Bolsonaro declarou que pretende corrigir a tabela do IR pela inflação para o ano que vem. Isso não impacta também na arrecadação?

Impacta, mas é uma medida, no mínimo, justa. Se a tabela não é corrigida, significa que está fazendo um confisco na renda das pessoas. Quando tem inflação, suponha que os salários subam junto, você vai pagar mais imposto sem ter aumento real de renda. É o que está acontecendo aqui no Brasil. E o governo se faz de surdo e não corrige a tabela. Isso é uma promessa de campanha. Embora reduza a receita um pouco, é algo que ele provavelmente vai fazer.

Um dos problemas que mais preocupa a população hoje é o alto índice de desemprego, que alguns economistas falam ser sazonal. Há perspectiva de melhora e criação de novos postos?

Se a economia voltar a crescer no segundo semestre, por pouco que seja, a tendência é de redução, mas lenta. O desemprego médio no Brasil é de 6% a 7% da força de trabalho. Estamos no dobro disso. Para voltar a essa média vai demorar vários anos, com a economia crescendo forte e os investimentos também. Caso contrário vai ficar nesse marasmo. Cai um pouco, sobe um pouco. Não vai desatar esse problema. É o crescimento que vai fazer. E mais algumas medidas, por exemplo, a ideia de reduzir a carga de encargos em cima da folha. Reduzir o custo da mão de obra, para gerar mais emprego.

Que cenário o senhor imagina para os próximos meses?

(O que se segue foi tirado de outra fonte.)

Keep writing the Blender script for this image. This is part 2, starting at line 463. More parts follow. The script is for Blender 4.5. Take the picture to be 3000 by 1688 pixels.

Apostaria que até junho, julho, vamos ficar nessa pasmaceira. Não vejo nenhum sinal de que possa acontecer uma coisa muito positiva. A impressão é que se acomodou em uma paralisia econômica e vai continuar assim até que surja uma novidade importante. A mais próxima que tem é a reforma da Previdência. Até lá, acho que vai ficar andando de lado mesmo.